Opinion
5489-5490
December 4, 2001.
Order, Supreme Court, New York County (Michael Stallman, J.), entered on or about September 14, 2000, which denied the motion of defendants 75-89 Associates and Leonard Amsterdam for summary judgment, and order, same court and Justice, entered on or about November 8, 2000, which, to the extent appealable, denied defendants' motion to renew, unanimously affirmed, without costs.
Brian J. Isaac, for plaintiffs-respondents.
Robert J. Walker, for defendants-appellants.
Sullivan, P.J., Williams, Ellerin, Lerner, Saxe, JJ.
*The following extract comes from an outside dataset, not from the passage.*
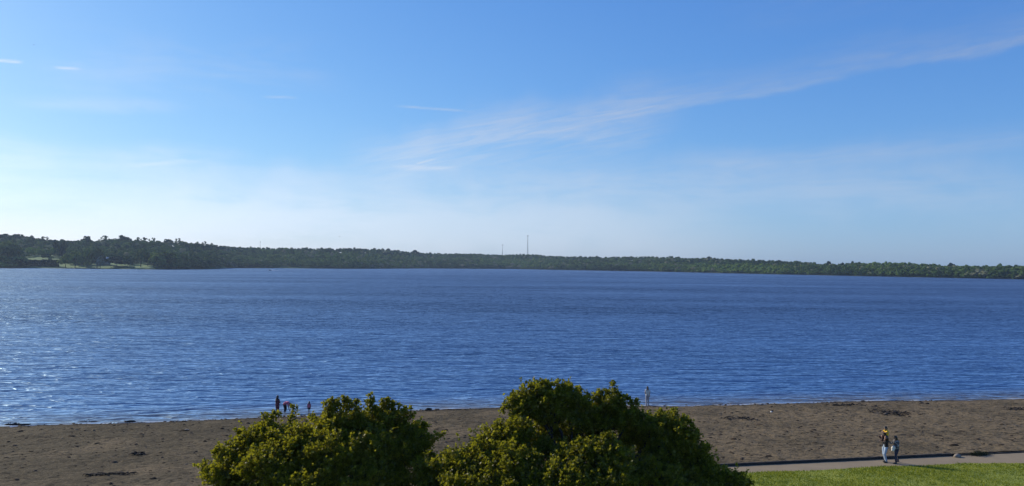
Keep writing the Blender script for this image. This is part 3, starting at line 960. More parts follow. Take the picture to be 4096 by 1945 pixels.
DK, MD, LT, PALE, OLV = (.016, .032, .012), (.036, .064, .018), (.105, .155, .034), (.18, .19, .11), (.085, .115, .028)
SINGLE = [
    (22, 7, 1028, 72, 'broad', MD, 'dark broad tree at the water edge, outermost left on the far shore'),
    (66, 5, 1036, 58, 'round', DK, 'second dark tree from the left end of the far shoreline'),
    (97, 4, 1043, 46, 'low', DK, 'low black-green tree where the left lower meadow begins at the water'),
    (30, 48, 965, 88, 'round', OLV, 'tall yellow-green tree rising behind the dark left-end shore trees'),
    (183, 84, 1012, 32, 'round', MD, 'small tree with a visible dark trunk on the bright upper meadow'),
    (203, 80, 1022, 20, 'low', LT, 'small pale green bush-like tree on the upper meadow beside the trunked tree'),
    (219, 150, 966, 24, 'tall', DK, 'narrower dark upright tree above the upper meadow'),
    (252, 138, 970, 32, 'tall', DK, 'wider dark columnar tree above the upper meadow, right of a narrower one'),
    (262, 16, 1010, 46, 'broad', LT, 'pale green willow-like tree at the right end of the tall dark hedge'),
    (300, 13, 1003, 50, 'broad', LT, 'pale green tree on thin trunks in the middle of the waterside meadow', .08),
    (347, 24, 1000, 34, 'tall', LT, 'slim pale green tree close to the left flank of the biggest round shore tree'),
    (388, 14, 995, 58, 'round', MD, 'biggest round tree on the left meadow shore, left of the grey house'),
    (401, 6, 1024, 27, 'round', (.15, .18, .13), 'little silvery tree in front of the biggest round shore tree'),
    (466, 34, 1022, 76, 'broad', DK, 'very dark dome-shaped tree just right of the grey house'),
    (510, 22, 1025, 30, 'broad', MD, 'thin-trunked tree on the lawn, next right of the dark dome-shaped tree', .1),
    (532, 26, 1029, 26, 'round', OLV, 'small olive tree on the lawn between two thin-trunked trees', .1),
    (563, 32, 997, 38, 'round', OLV, 'tall pale-topped tree with a bare trunk at the right of the lawn', .18),
    (590, 52, 1008, 42, 'broad', MD, 'mid-green spreading tree behind the right end of the lawn'),
    (628, 9, 1012, 64, 'round', LT, 'rounded bright-topped tree where the right end of the lawn meets the woods'),
    (672, 8, 1008, 62, 'broad', MD, 'broad tree at the start of the dark wooded point, next to the bright-topped one'),
    (16, 470, 936, 52, 'round', DK, 'domed tree on the skyline at the left edge of the picture'),
    (72, 470, 936, 62, 'broad', DK, 'wide flat-topped tree on the skyline, second from the left edge'),
    (123, 465, 942, 22, 'round', DK, 'small pointed tree ending the highest left stretch of the skyline'),
    (178, 462, 948, 34, 'sparse', DK, 'thin-leaved tree with sky showing through, above the upper meadow'),
    (342, 455, 943, 36, 'broad', DK, 'umbrella-shaped tree standing out on the skyline above the pale waterside trees'),
    (417, 455, 945, 34, 'sparse', MD, 'half-bare greyish tree on the skyline above the grey house'),
    (493, 452, 942, 44, 'round', DK, 'big smooth domed tree on the skyline, above the lawn right of the house'),
    (552, 450, 951, 26, 'sparse', MD, 'feathery bare-branched tree, first right of the big skyline dome'),
    (578, 450, 949, 26, 'sparse', DK, 'tallest of the feathery bare trees right of the big skyline dome'),
    (606, 448, 952, 26, 'sparse', MD, 'last of the three feathery bare trees right of the skyline dome'),
    (668, 444, 956, 30, 'broad', DK, 'dark rounded tree on the skyline midway between the feathery trees and the slope'),
    (708, 440, 955, 26, 'sparse', DK, 'ragged tree on the skyline where the left hill starts to fall'),
    (812, 430, 966, 22, 'sparse', DK, 'ragged tree halfway down the falling left skyline'),
    (845, 428, 973, 18, 'sparse', MD, 'small wispy tree at the foot of the falling left skyline'),
    (1555, 418, 993, 24, 'broad', DK, 'dark little tree proud of the skyline, left of a larger domed one'),
    (1660, 416, 1000, 36, 'broad', DK, 'larger domed tree proud of the skyline, well left of the two masts'),
    (2656, 8, 1062, 46, 'tall', LT, 'fresh green tree reaching down to the water on the right half of the shore'),
    (2836, 385, 1026, 30, 'round', DK, 'dark skyline tree a little to the right of the fresh green shore tree'),
    (3316, 335, 1044, 30, 'broad', DK, 'solitary mushroom-shaped tree in the skyline dip on the right'),
    (3806, 312, 1052, 26, 'round', DK, 'small round skyline tree above the pale tree near the right edge'),
    (3915, 10, 1074, 74, 'broad', PALE, 'wide pale grey-green tree in the shore woods near the right edge'),
]
for row in SINGLE: far_tree(*row)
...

The motion court properly held that a triable factual issue existed as to whether defendants-appellants, the owner and manager of a residential building abutting an allegedly defective and dangerous sidewalk, may be held legally responsible for the condition of that sidewalk. The record raises a triable issue as to whether defendants created or contributed to the complained of sidewalk hazard (Hausser v. Giuta, 88 N.Y.2d 449, 453;Jameer v. Fine Fare Express, Inc., 279 A.D.2d 256).
Defendants' additional argument, that plaintiffs failed to raise a triable issue as to whether any negligence on their part proximately caused the infant plaintiff's accident, was also properly rejected. A triable factual question has been raised by the infant plaintiff's mother's allegation that after she and her son exited a parked car, they were forced, due to the unpassable condition of the sidewalk abutting defendants' property, to walk along the adjoining dangerous roadway, where the infant plaintiff was struck by a vehicle. Neither the conduct of the infant plaintiff's mother in electing to alight from a vehicle parked next to the subject sidewalk, nor the offending driver's actions, are superseding causes of the infant plaintiff's harm as a matter of law, and since the very purpose of a sidewalk is to provide safe passage along a roadway, the defective sidewalk did not merely furnish the occasion for the happening of the accident (see,Jameer v. Fine Fare Express, Inc., supra).
We have reviewed appellants' remaining contentions and find them unavailing.
THIS CONSTITUTES THE DECISION AND ORDER OF THE SUPREME COURT, APPELLATE DIVISION, FIRST DEPARTMENT.